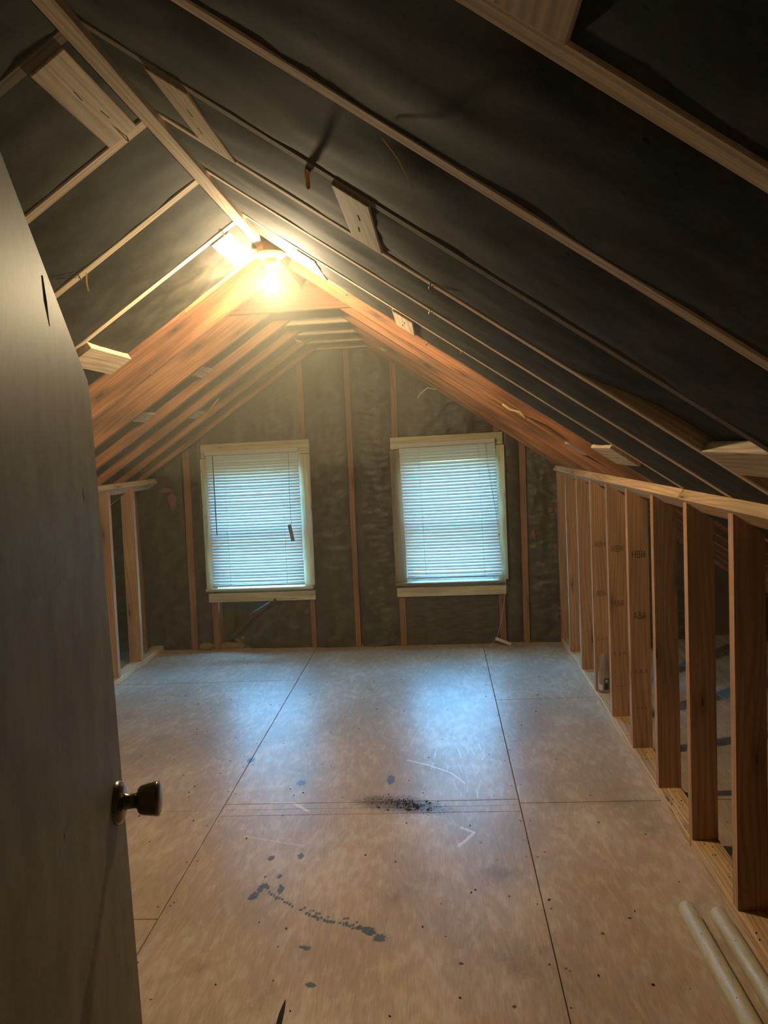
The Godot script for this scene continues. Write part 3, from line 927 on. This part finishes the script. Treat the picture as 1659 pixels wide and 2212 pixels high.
func blind(s: Dictionary) -> void:
	var o := base("window_blind", Vector3(0, 0, FAR))
	o.rotation.y = -atan(0.0428)
	tag(o, "closed white mini blind on the left window, dark wand and grey torn tag hanging" if s.no == 1 else "closed white mini blind hanging crooked on the right window, cord trailing to floor", "blind", "closed white mini blinds")
	var x0: float = s.b0
	var x1: float = s.b1
	var cx := (x0 + x1) * 0.5
	var wd := x1 - x0
	obj("headrail", bar_mesh(Transform3D(Basis(Vector3(0, 0, 1), -s.tilt), Vector3(cx - 0.004, s.rail - 0.024, 0.042)), Vector3(wd + 0.012, 0.034, 0.036), 0.004), M.rail_vinyl, o)
	var top: float = s.rail - 0.046
	var bot: float = s.bot + 0.016
	var pitch := 0.0213
	var n := int((top - bot) / pitch)
	var r := RandomNumberGenerator.new()
	r.seed = 100 + s.no
	var meshes := []
	for k in 6:
		meshes.append(slat_mesh(wd, r.randf_range(0.002, 0.007) * (1.0 if k < 5 else 2.0), r.randf_range(-0.06, 0.06), r.randf_range(-0.002, 0.002)))
	for i in n:
		var t := float(i) / (n - 1)
		var sl := obj("slat", meshes[r.randi() % 5 if i < n - 2 else 5], M.white_vinyl, o)
		sl.position = Vector3(cx + s.skew * t + r.randf_range(-0.0015, 0.0015), lerpf(top, bot, t), 0.044)
		sl.rotation = Vector3(r.randf_range(-0.03, 0.03), 0, -s.tilt * (1.0 - t) + r.randf_range(-0.001, 0.001))
	obj("bottom_rail", bar_mesh(Transform3D(Basis(), Vector3(cx + s.skew, s.bot, 0.046)), Vector3(wd + 0.004, 0.014, 0.024), 0.004), M.rail_vinyl, o)
	# ladder cords
	for f in [0.20, 0.82]:
		var x: float = lerpf(x0, x1, f)
		obj("ladder_cord", tube_mesh(PackedVector3Array([Vector3(x, top + 0.02, 0.059), Vector3(x + s.skew, s.bot, 0.060)]), 0.0011, 6), M.rail_vinyl, o)
	if s.no == 1:
		obj("tilt_wand", tube_mesh(PackedVector3Array([Vector3(-1.618, 1.455, 0.066), Vector3(-1.619, 1.43, 0.072), Vector3(-1.626, 0.872, 0.070)]), 0.0036, 8), M.wand, o)
		obj("pull_cord", tube_mesh(PackedVector3Array([Vector3(-1.06, 1.45, 0.066), Vector3(-1.062, 1.28, 0.068), Vector3(-1.068, 1.16, 0.069), Vector3(-1.068, 0.99, 0.069), Vector3(-1.066, 0.93, 0.069)]), 0.0015, 6), M.wand, o)
		var tagm := bar_mesh(Transform3D(Basis(Vector3(0, 0, 1), 0.17), Vector3(-1.072, 0.868, 0.070)), Vector3(0.027, 0.125, 0.004), 0.001)
		tag(obj("torn_tag", tagm, M.cord, o), "torn grey strip tied to the pull cord")
	else:
		var c := PackedVector3Array([Vector3(0.335, 1.45, 0.066), Vector3(0.36, 1.22, 0.068), Vector3(0.395, 0.98, 0.070), Vector3(0.414, 0.81, 0.071), Vector3(0.42, 0.70, 0.071), Vector3(0.445, 0.50, 0.073), Vector3(0.448, 0.44, 0.073), Vector3(0.440, 0.36, 0.050), Vector3(0.415, 0.22, 0.055), Vector3(0.385, 0.10, 0.06), Vector3(0.37, 0.050, 0.06)])
		obj("pull_cord", tube_mesh(c, 0.0014, 6), M.rail_vinyl, o)
		obj("pull_cord", tube_mesh(PackedVector3Array([Vector3(0.345, 1.45, 0.066), Vector3(0.375, 1.15, 0.068), Vector3(0.412, 0.84, 0.07), Vector3(0.414, 0.80, 0.071)]), 0.0012, 6), M.rail_vinyl, o)
		obj("pull_cord", tube_mesh(PackedVector3Array([Vector3(0.37, 0.045, 0.06), Vector3(0.345, 0.025, 0.065), Vector3(0.318, 0.004, 0.075)]), 0.0014, 6), M.rail_vinyl, o)
		obj("cord_knot", lump(Vector3(0.414, 0.805, 0.071), Vector3(0.007, 0.009, 0.006), 5, 10, 6), M.rail_vinyl, o)
		tag(obj("broken_rail_piece", bar_mesh(Transform3D(Basis(Vector3(0, 0, 1), -0.40), Vector3(0.415, 0.032, 0.062)), Vector3(0.118, 0.022, 0.014), 0.002), M.rail_vinyl, o), "broken piece of white rail hanging on the cord end at the floor")

# a crowned slat, closed, sagging a little between its ladders
func slat_mesh(wd: float, sag: float, twist: float, shift: float) -> ArrayMesh:
	var mb := MB.new(true)
	var nu := 14
	var nv := 4
	var ang := deg_to_rad(66.0) + twist
	var front := []
	for side in [0, 1]:
		var g := []
		for j in nv + 1:
			var row := PackedVector3Array()
			var v := float(j) / nv - 0.5
			for i in nu + 1:
				var u := float(i) / nu - 0.5
				var depth := v * 0.0255
				var crown := (0.25 - v * v) * 0.008 + (0.0006 if side == 1 else 0.0)
				var y := -depth * sin(ang) + crown * cos(ang)
				var z := depth * cos(ang) + crown * sin(ang)
				row.append(Vector3(u * wd, y - sag * (1.0 - 4.0 * u * u) * 0.6 + shift, z))
			g.append(row)
		for j in nv:
			for i in nu:
				mb.quad(g[j][i], g[j][i + 1], g[j + 1][i + 1], g[j + 1][i], Vector2.ZERO, Vector2.RIGHT, Vector2.ONE, Vector2.DOWN, Vector3(0, 0.4, 1.0 if side == 1 else -1.0))
	return mb.done()

func build_door() -> void:
	var d := base("door_1")
	tag(d, "grey painted door standing open, its top cut to the roof slope, round metal knob", "door", "", "structure")
	# local frame: x from the free edge to the hinge, y up, z out of the face we see
	var u := Vector3(0.208, 0, 0.978).normalized()
	var n := Vector3(0.978, 0, -0.208).normalized()
	d.transform = Transform3D(Basis(-u, Vector3.UP, n), Vector3(-0.52, 0, -1.146))
	var pl := PackedVector2Array([Vector2(0, 0.012), Vector2(0, 1.545), Vector2(-0.008, 1.578), Vector2(-0.25, 1.742), Vector2(-0.74, 2.075), Vector2(-0.74, 0.012)])
	var dm := MB.new()
	prism(dm, Transform3D(Basis(), Vector3(0, 0, -0.0175)), pl, 0.035, Vector2(1.6, 0.8))
	obj("door_leaf", dm.done(), M.door_paint, d)
	# splinters lifted from the sloping edge
	for s in [[-0.205, 1.690, -1.15, 0.06]]:
		var p0 := Vector3(s[0], s[1], -0.0002)
		obj("lifted_splinter", tube_mesh(PackedVector3Array([p0, p0 + Vector3(0.006, -s[3] * 0.5, 0.0006), p0 + Vector3(0.014, -s[3], -0.0004)]), 0.0010, 5), M.door_paint, d)
	# knob
	var kx := Transform3D(Basis(Vector3(1, 0, 0), PI / 2), Vector3(-0.0475, 0.937, 0.0))
	var rose := obj("rosette", lathe_mesh(PackedVector2Array([Vector2(0, 0.013), Vector2(0.016, 0.0128), Vector2(0.024, 0.011), Vector2(0.030, 0.0075), Vector2(0.0325, 0.003), Vector2(0.0328, 0.0)]), 40, true, kx), M.satin_metal, d)
	obj("door_knob", lathe_mesh(PackedVector2Array([Vector2(0.0155, 0.010), Vector2(0.0115, 0.016), Vector2(0.0108, 0.026), Vector2(0.012, 0.030), Vector2(0.0185, 0.0325), Vector2(0.0215, 0.036), Vector2(0.0235, 0.046), Vector2(0.0255, 0.057), Vector2(0.0262, 0.0605), Vector2(0.0255, 0.0625), Vector2(0.022, 0.0645), Vector2(0.010, 0.0665), Vector2(0, 0.067)]), 40, true, kx), M.satin_metal, d)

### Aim
Search the listing for the word "from". Copy every line in which it occurs.

### Task output
The Godot script for this scene continues. Write part 3, from line 927 on. This part finishes the script. Treat the picture as 1659 pixels wide and 2212 pixels high.
	# local frame: x from the free edge to the hinge, y up, z out of the face we see
	# splinters lifted from the sloping edge